Neville petitioned Australia’s Federal Court to judicially review the decision, which he claims was unlawful. The court agreed.

According to the Federal Circuit Court: ‘The First Applicant [Neville] made a complaint in 2012 to the National Fraud and Anticorruption Squad in PNG in relation to improper payments made to a lawyer in PNG named Mr Paul Paraka’.

Devete was the first to blow the whistle. He claimed Mr Paraka unlawfully received a total of K71.8 million from the Government. This matter was reported by Devete on 14 March 2012. Mr Paraka was arrested in 2013 and charged in July 2014 with numerous counts relating toi the alleged corruption.

Devete in his protection visa application claims associates of Paraka and certain senior politicians involved in the criminal case were threatening his family:

The applicants’ Protection visa application forms indicate that threats have been issued by persons believed to be personally associated with Paraka. It is indicated that the applicant’s home in Port Moresby is being monitored by people believed to be associated with politicians and those that have been charged by PNG fraud and police investigators. There is reference to the applicant’s sons in Port Moresby being tailed in their car.

In the initial Administrative Appeals Tribunal decision it was noted: ‘This [alleged harassment and intimidation] was when there was disclosure in the media of the complaint that the Applicant had made in March 2012 to the National Fraud and Anticorruption Squad’.

The Tribunal hearing accepted the following evidence:

  • The Paraka scandal has created factions within law enforcement in PNG.
  • The former “Task Force Sweep” and the National Fraud And Anticorruption Directorate have not been supported by other arms of law enforcement
  • Offices have been ransacked
  • Protection Officers of an individual leading one of the corruption organisations have been “disarmed” and this person has made claims of being monitored
  • A man named Detective Sergeant Premenga seems to have been threatened or came under some form of attack in October 2014
  • A  death threat was made to the Finance Minister, James Marape.

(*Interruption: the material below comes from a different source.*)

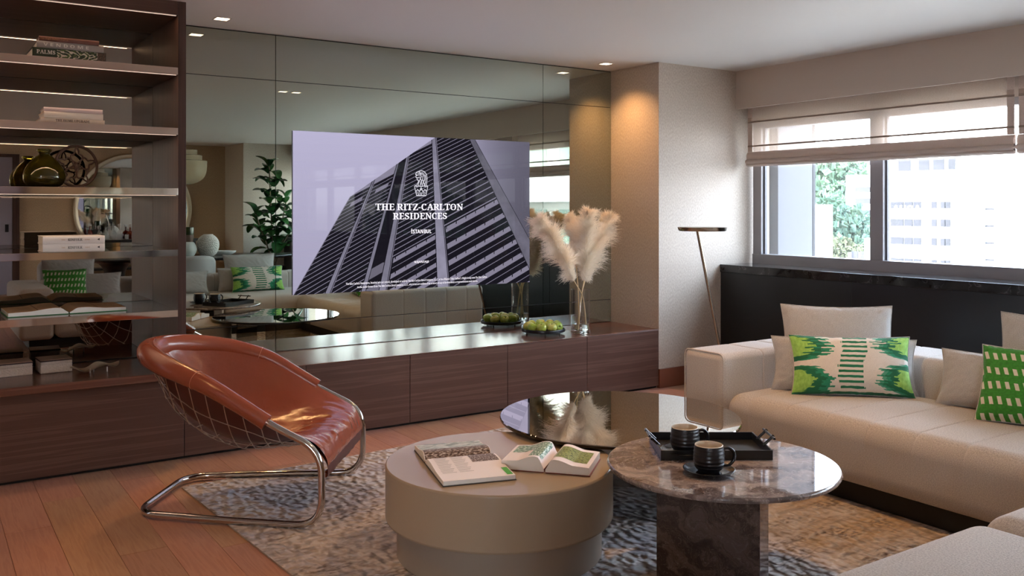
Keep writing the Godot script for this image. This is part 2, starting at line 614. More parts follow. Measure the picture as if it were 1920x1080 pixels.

In a letter dated 27 February 2015, Mr Matthew Damaru, Director of the National Fraud and Anticorruption Directorate, sets out the risks Devete faces in PNG. He informed the Australian government:

I … confirm that (the First Applicant [Devete]) will also be needed in the immediate future to directly provide further evidence against the Prime Minister of Papua New Guinea, Peter O’Neill for his direct involvement in signing and unlawfully authorising the payment of K71.8 million to Paul Paraka Lawyers. … Two other senior Members of Parliament are also heavily implicated in this case and investigations are continuing … My office is also fully aware that (the First Applicant) has real security concerns lately due to recent threats that have been issued by unknown people to himself and his immediate family as a result of his personal involvement in these cases.

Damaru continues:

I would state that we are not able to guarantee (the First Applicant’s) personal safety and security in PNG including that of his family due to the complex nature of this case, which so far is Papua New Guinea’s biggest fraud case.

Chief Superintendent Damaru sent a further letter dated 9 October 2017 to the Registrar of the Administrative Appeals Tribunal in Sydney.

The Paul Paraka investigation led to the Prime Minister, Peter O’Neil investigation in which most threats, assaults and intimation occurred mainly against Police Fraud Investigators due to the fact that all witnesses involved have not been exposed. However, when the trials are conducted and witnesses appear to give evidence, they will be exposed and are most likely to be subjected to threats and intimidation and physical harm. The practice of retaliation is inevitable in PNG which results in loss of many high profiles cases when witnesses succumb to such threat and intimidation, and refused to give evidence in fear of retaliation by accused’s family members or kinsmen or tribesmen.

Damaru concludes:

If the police fraud investigators can be threaten and intimidated, and assaulted using the other Policemen, the security of all the witnesses including (the First Applicant) and his family in Paul Paraka and including Prime Minister Peter O’Neil’s case is not guaranteed.

A letter from Dr Allan Marat confirms the same:

I am also fully aware as a national leader that this case is highly sensitive and poses a serious security concern for the (First Applicant) and his family, as our PNG Parliament is yet to debate and pass into law, our whistle blowers legislation.

While Neville’s judicial review was successful , the Court noted the ‘significant financial strain’ he and his family were put under as they awaited the outcome of the protection process. This contrasts with a statement to the media by Paula Paraka who alleged Devete’s ‘been living a luxurious life down in Australia since 2013’.

While Paraka categorically denies Devete’s account, Devete’s story echoes that of many whistleblowers who face extreme stress and pressure.

Those who are prepared to take a stand in the interests of the nation commonly face prolonged campaigns of intimidation, and actual violence. This goes a long way back, to the days of the commission of inquiry into the forestry sector.

A New York Times article vividly describes this watershed moment in PNG’s history:

After the results of the [forestry] investigation became known, the chief investigator, Tos Barnett, a judge, was attacked in the streets of the capital. The gang of unidentified men screamed, “Kill him! Kill him!” as they stabbed him with sharpened screwdrivers. “I had stab wounds to my lungs, chest, legs, buttocks — wherever they could stab me,” Mr. Barnett said. He has suggested that the attack was organized either by logging interests or by politicians implicated by the investigation

Judges, police, witnesses, and whistleblowers are all in the crosshairs. Is it any wonder so few cases ever make it to trial.